- EXERCISE AIM
Beginning with the first line, set down every line through the one containing "from mathutils.bvhtree import BVHTree", exactly as it appears, but not the pictures.
------------------------------
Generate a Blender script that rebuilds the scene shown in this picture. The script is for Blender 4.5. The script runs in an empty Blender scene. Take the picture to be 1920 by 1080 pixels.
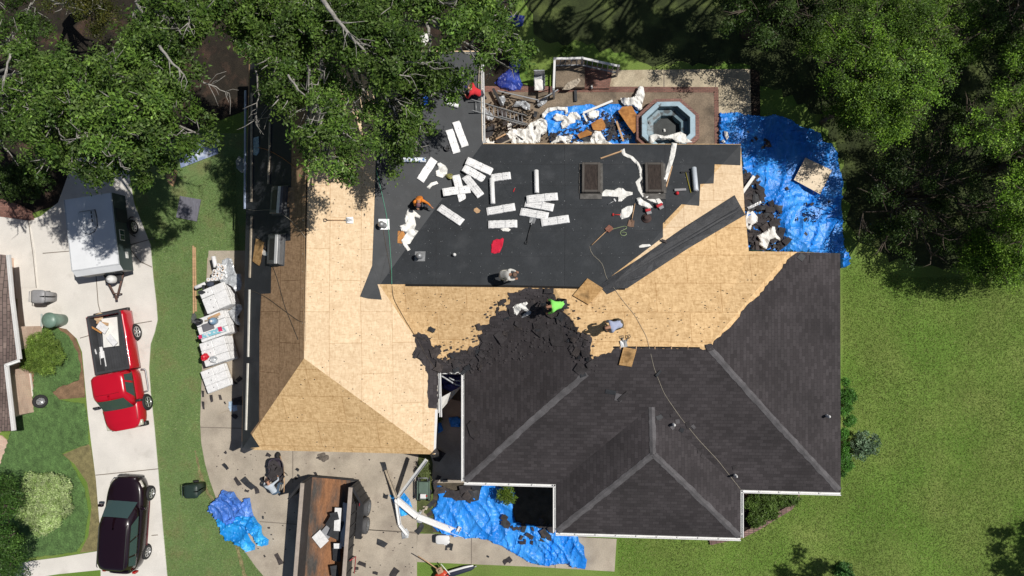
import bpy, bmesh, math, random
import numpy as np
from mathutils import Vector, Matrix, Quaternion, noise
from mathutils.geometry import delaunay_2d_cdt
from mathutils.bvhtree import BVHTree

# ---------------------------------------------------------------- camera
scene = bpy.context.scene
FPX, CAMH = 1286.0, 31.0
NAD = (1050.0, 585.0)                       # pixel straight below the drone
dcam = Vector(((NAD[0]-960)/FPX, -(NAD[1]-540)/FPX, -1)).normalized()
CQ = dcam.rotation_difference(Vector((0, 0, -1)))
CAM = Vector((0, 0, CAMH))
cd = bpy.data.cameras.new('camera'); cam = bpy.data.objects.new('camera', cd)
scene.collection.objects.link(cam)
cam.rotation_mode = 'QUATERNION'; cam.rotation_quaternion = CQ; cam.location = CAM
cd.sensor_width = 36; cd.lens = FPX/1920*36; cd.clip_end = 2000; cd.clip_start = .5
scene.camera = cam
scene.render.resolution_x = 1024; scene.render.resolution_y = 576

# ---------------------------------------------------------------- light
SUN_EL, SUN_AZ = math.radians(56), math.radians(15.5)
SV = Vector((math.cos(SUN_EL)*math.cos(SUN_AZ), math.cos(SUN_EL)*math.sin(SUN_AZ), math.sin(SUN_EL)))
w = bpy.data.worlds.new('World'); scene.world = w; w.use_nodes = True
nt = w.node_tree; bg = nt.nodes['Background']
sky = nt.nodes.new('ShaderNodeTexSky'); sky.sky_type = 'NISHITA'; sky.sun_disc = False
sky.sun_elevation = SUN_EL; sky.sun_rotation = math.pi/2-SUN_AZ
nt.links.new(sky.outputs[0], bg.inputs[0]); bg.inputs[1].default_value = .05
ld = bpy.data.lights.new('sun', 'SUN'); ld.energy = 5.0; ld.angle = math.radians(.5); ld.color = (1, .955, .89)
sun = bpy.data.objects.new('sun', ld); scene.collection.objects.link(sun)
sun.rotation_euler = (-SV).to_track_quat('-Z', 'Y').to_euler(); sun.location = SV*60
scene.view_settings.view_transform = 'Standard'; scene.view_settings.look = 'None'
scene.view_settings.exposure = -0.3; scene.view_settings.gamma = 1
scene.render.engine = 'CYCLES'

# ---------------------------------------------------------------- pixel -> place in the world
def ray(u, v):
    return CQ @ Vector(((u-960)/FPX, -(v-540)/FPX, -1))
def W(u, v, z=0.0):
    d = ray(u, v); t = (CAMH-z)/-d.z
    return CAM + d*t
ROOF = None
def S(u, v, off=0.0):
    """point on the roof if there is roof under that pixel, else on the ground"""
    if ROOF is not None:
        h = ROOF.ray_cast(CAM, ray(u, v).normalized())
        if h[0] is not None:
            n = h[1] if h[1].z > 0 else -h[1]
            return h[0] + Vector((0, 0, off)), n
        for k in (1.0, 2.5, 4.5):               # just off the eaves: stay on the plane of the nearest slope
            for a in range(8):
                h = ROOF.ray_cast(CAM, ray(u+k*math.cos(a*math.pi/4), v+k*math.sin(a*math.pi/4)).normalized())
                if h[0] is not None:
                    n = h[1] if h[1].z > 0 else -h[1]; d = ray(u, v)
                    t = (h[0]-CAM).dot(n)/d.dot(n)
                    return CAM+d*t+Vector((0, 0, off)), n
    return W(u, v, off), Vector((0, 0, 1))
def G(u, v, off=0.0):
    return W(u, v, off), Vector((0, 0, 1))

COL = scene.collection
MWD = {}
def thing(name, label, cat, M=None, group=None):
    o = bpy.data.objects.new(name, None); COL.objects.link(o); o.empty_display_size = .2
    if M is None: M = Matrix()
    elif isinstance(M, (Vector, tuple)): M = Matrix.Translation(Vector(M))
    o.matrix_world = M; MWD[o] = M.copy()
    o['label'] = label; o['category'] = cat
    if group: o['group'] = group
    return o
def tag(o, label, cat, group=None, kind=None):
    if label: o['label'] = label
    if cat: o['category'] = cat
    if group: o['group'] = group
    if kind: o['kind'] = kind
    return o

class MB:
    def __init__(s): s.v = []; s.f = []; s.m = []; s.sm = []; s.uv = {}
    def add(s, V, F, M=None, mi=0, smooth=False):
        b = len(s.v)
        for p in V:
            p = Vector(p); s.v.append(M @ p if M is not None else p)
        for f in F:
            s.f.append(tuple(i+b for i in f)); s.m.append(mi); s.sm.append(smooth)
        return s
    def bm(s, bm, M=None, mi=0, smooth=False):
        bm.verts.index_update()
        s.add([v.co.copy() for v in bm.verts], [[v.index for v in f.verts] for f in bm.faces], M, mi, smooth); bm.free(); return s
    def box(s, c, d, M=None, mi=0, bev=0, seg=1, rz=0):
        bm = bmesh.new(); bmesh.ops.create_cube(bm, size=1)
        R = Matrix.Rotation(rz, 4, 'Z')
        for v in bm.verts: v.co = Vector((v.co.x*d[0], v.co.y*d[1], v.co.z*d[2]))
        if bev: bmesh.ops.bevel(bm, geom=list(bm.edges), offset=bev, segments=seg, affect='EDGES', profile=.6)
        for v in bm.verts: v.co = R @ v.co + Vector(c)
        return s.bm(bm, M, mi, seg > 1)
    def tube(s, pts, r, n=8, M=None, mi=0, smooth=True, cap=True):
        pts = [Vector(p) for p in pts]
        if not hasattr(r, '__len__'): r = [r]*len(pts)
        V = []; F = []; up = None
        for i, p in enumerate(pts):
            t = (pts[min(i+1, len(pts)-1)]-pts[max(i-1, 0)])
            if t.length < 1e-9: t = Vector((0, 0, 1))
            t.normalize()
            a = t.orthogonal().normalized() if up is None else (up - t*up.dot(t)).normalized()
            up = a; b = t.cross(a)
            for k in range(n):
                an = 2*math.pi*k/n
                V.append(p + (a*math.cos(an)+b*math.sin(an))*r[i])
        for i in range(len(pts)-1):
            for k in range(n):
                F.append((i*n+k, i*n+(k+1) % n, (i+1)*n+(k+1) % n, (i+1)*n+k))
        if cap: F.append(tuple(range(n-1, -1, -1))); F.append(tuple(range((len(pts)-1)*n, len(pts)*n)))
        return s.add(V, F, M, mi, smooth)
    def cyl(s, a, b, r, n=16, M=None, mi=0): return s.tube([a, b], r, n, M, mi, True)
    def lathe(s, prof, n=24, M=None, mi=0, smooth=True):
        V = []; F = []; k = len(prof)
        for i in range(n):
            a = 2*math.pi*i/n
            for (r, z) in prof: V.append((r*math.cos(a), r*math.sin(a), z))
        for i in range(n):
            for j in range(k-1):
                F.append((i*k+j, ((i+1) % n)*k+j, ((i+1) % n)*k+j+1, i*k+j+1))
        return s.add(V, F, M, mi, smooth)
    def prism(s, poly, z0, z1, M=None, mi=0):
        n = len(poly)
        V = [(p[0], p[1], z0) for p in poly]+[(p[0], p[1], z1) for p in poly]
        F = [tuple(range(n-1, -1, -1)), tuple(range(n, 2*n))]+[(i, (i+1) % n, (i+1) % n+n, i+n) for i in range(n)]
        return s.add(V, F, M, mi)
    def loft(s, rings, M=None, mi=0, cap=True, smooth=True, close=False):
        n = len(rings[0]); V = [p for r in rings for p in r]; F = []
        for i in range(len(rings)-1):
            for k in range(n if close else n-1):
                F.append((i*n+k, i*n+(k+1) % n, (i+1)*n+(k+1) % n, (i+1)*n+k))
        if cap: F.append(tuple(range(n-1, -1, -1))); F.append(tuple(range((len(rings)-1)*n, len(rings)*n)))
        return s.add(V, F, M, mi, smooth)
    def build(s, name, mats, parent=None, world=False, uvs=None, loc=None, fixn=True):
        if not isinstance(mats, (list, tuple)): mats = [mats]
        V = s.v; o_loc = None
        if parent is not None and world:
            inv = MWD[parent].inverted(); V = [inv @ v for v in V]
        elif parent is None:
            if loc is None:
                n = max(1, len(V)); loc = Vector((sum(v.x for v in V)/n, sum(v.y for v in V)/n, min((v.z for v in V), default=0)))
            o_loc = loc; V = [v-loc for v in V]
        me = bpy.data.meshes.new(name); me.from_pydata([tuple(v) for v in V], [], s.f); me.update()
        for m in mats: me.materials.append(m)
        if len(me.polygons) == len(s.m):
            me.polygons.foreach_set('material_index', s.m); me.polygons.foreach_set('use_smooth', s.sm)
        if fixn:
            bm = bmesh.new(); bm.from_mesh(me); bmesh.ops.recalc_face_normals(bm, faces=bm.faces); bm.to_mesh(me); bm.free()
        if uvs is not None:
            ul = me.uv_layers.new(name='UVMap')
            for l in me.loops: ul.data[l.index].uv = uvs[l.vertex_index]
        o = bpy.data.objects.new(name, me); COL.objects.link(o)
        if parent is not None: o.parent = parent; MWD[o] = MWD[parent]
        if o_loc is not None: o.location = o_loc; MWD[o] = Matrix.Translation(o_loc)
        return o

def sub(parent_mesh):   # parent matrices are shared: parts never carry their own offset
    return parent_mesh

# ---------------------------------------------------------------- materials
def mk(name, col, rough=.8, var=.2, scale=2.0, fine=.15, fscale=40, bump=0.0, bscale=60, metal=0.0, spec=.5,
       coord='Object', col2=None, c2scale=1.0, c2lo=.5, c2hi=.62, coat=0.0, stretch=None, trans=0.0, attr=None):
    m = bpy.data.materials.new(name); m.use_nodes = True; t = m.node_tree; N = t.nodes; L = t.links
    P = N['Principled BSDF']; P.inputs['Roughness'].default_value = rough; P.inputs['Metallic'].default_value = metal
    P.inputs['Specular IOR Level'].default_value = spec; P.inputs['Coat Weight'].default_value = coat
    tc = N.new('ShaderNodeTexCoord'); vec = tc.outputs[coord]
    if stretch:
        mp = N.new('ShaderNodeMapping'); mp.inputs['Scale'].default_value = stretch; L.new(vec, mp.inputs[0]); vec = mp.outputs[0]
    def nz(sc, det=4, rg=.55):
        n = N.new('ShaderNodeTexNoise'); n.inputs['Scale'].default_value = sc; n.inputs['Detail'].default_value = det
        n.inputs['Roughness'].default_value = rg; L.new(vec, n.inputs['Vector']); return n.outputs[0]
    def rgb(c):
        r = N.new('ShaderNodeRGB'); r.outputs[0].default_value = (*c, 1); return r.outputs[0]
    c = rgb(col)
    if attr:
        a = N.new('ShaderNodeAttribute'); a.attribute_name = attr; c = a.outputs['Color']
    if col2:
        r = N.new('ShaderNodeMapRange'); L.new(nz(c2scale, 6), r.inputs[0]); r.inputs[1].default_value = c2lo; r.inputs[2].default_value = c2hi
        mx = N.new('ShaderNodeMix'); mx.data_type = 'RGBA'; L.new(r.outputs[0], mx.inputs[0]); L.new(c, mx.inputs[6]); L.new(rgb(col2), mx.inputs[7]); c = mx.outputs[2]
    for sc, am in ((scale, var), (fscale, fine)):
        if am:
            r = N.new('ShaderNodeMapRange'); L.new(nz(sc), r.inputs[0]); r.inputs[1].default_value = .3; r.inputs[2].default_value = .7
            r.inputs[3].default_value = 1-am; r.inputs[4].default_value = 1+am
            vm = N.new('ShaderNodeVectorMath'); vm.operation = 'SCALE'; L.new(c, vm.inputs[0]); L.new(r.outputs[0], vm.inputs['Scale']); c = vm.outputs[0]
    L.new(c, P.inputs['Base Color'])
    if bump:
        b = N.new('ShaderNodeBump'); b.inputs['Strength'].default_value = min(1, bump); b.inputs['Distance'].default_value = .02*max(1, bump)
        L.new(nz(bscale, 3), b.inputs['Height']); L.new(b.outputs[0], P.inputs['Normal'])
    if trans:
        tr = N.new('ShaderNodeBsdfTranslucent'); L.new(c, tr.inputs[0]); ms = N.new('ShaderNodeMixShader'); ms.inputs[0].default_value = trans
        L.new(P.outputs[0], ms.inputs[1]); L.new(tr.outputs[0], ms.inputs[2]); L.new(ms.outputs[0], N['Material Output'].inputs[0])
    return m

def brickmat(name, c1, c2, mortar, bw, rh, ms, rough=.85, var=.2, vscale=1.2, fine=.2, fscale=60, coord='UV', offset=.5, bump=.3, stain=None):
    m = bpy.data.materials.new(name); m.use_nodes = True; t = m.node_tree; N = t.nodes; L = t.links
    P = N['Principled BSDF']; P.inputs['Roughness'].default_value = rough
    tc = N.new('ShaderNodeTexCoord'); vec = tc.outputs[coord]
    b = N.new('ShaderNodeTexBrick'); b.offset = offset; b.inputs['Scale'].default_value = 1; b.inputs['Brick Width'].default_value = bw
    b.inputs['Row Height'].default_value = rh; b.inputs['Mortar Size'].default_value = ms; b.inputs['Mortar Smooth'].default_value = .3
    b.inputs['Color1'].default_value = (*c1, 1); b.inputs['Color2'].default_value = (*c2, 1); b.inputs['Mortar'].default_value = (*mortar, 1)
    L.new(vec, b.inputs['Vector']); c = b.outputs[0]
    for sc, am in ((vscale, var), (fscale, fine)):
        n = N.new('ShaderNodeTexNoise'); n.inputs['Scale'].default_value = sc; n.inputs['Detail'].default_value = 5; L.new(vec, n.inputs['Vector'])
        r = N.new('ShaderNodeMapRange'); L.new(n.outputs[0], r.inputs[0]); r.inputs[1].default_value = .3; r.inputs[2].default_value = .7
        r.inputs[3].default_value = 1-am; r.inputs[4].default_value = 1+am
        vm = N.new('ShaderNodeVectorMath'); vm.operation = 'SCALE'; L.new(c, vm.inputs[0]); L.new(r.outputs[0], vm.inputs['Scale']); c = vm.outputs[0]
    if stain:
        n = N.new('ShaderNodeTexNoise'); n.inputs['Scale'].default_value = .8; n.inputs['Detail'].default_value = 7; L.new(vec, n.inputs['Vector'])
        r = N.new('ShaderNodeMapRange'); L.new(n.outputs[0], r.inputs[0]); r.inputs[1].default_value = .56; r.inputs[2].default_value = .75
        r.inputs[4].default_value = .6
        mx = N.new('ShaderNodeMix'); mx.data_type = 'RGBA'; L.new(r.outputs[0], mx.inputs[0]); L.new(c, mx.inputs[6]); mx.inputs[7].default_value = (*stain, 1); c = mx.outputs[2]
    L.new(c, P.inputs['Base Color'])
    if bump:
        bp = N.new('ShaderNodeBump'); bp.inputs['Strength'].default_value = bump; bp.inputs['Distance'].default_value = .01; bp.invert = True
        L.new(b.outputs['Fac'], bp.inputs['Height']); L.new(bp.outputs[0], P.inputs['Normal'])
    return m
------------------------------
- EXERCISE SOLUTION
Generate a Blender script that rebuilds the scene shown in this picture. The script is for Blender 4.5. The script runs in an empty Blender scene. Take the picture to be 1920 by 1080 pixels.
import bpy, bmesh, math, random
import numpy as np
from mathutils import Vector, Matrix, Quaternion, noise
from mathutils.geometry import delaunay_2d_cdt
from mathutils.bvhtree import BVHTree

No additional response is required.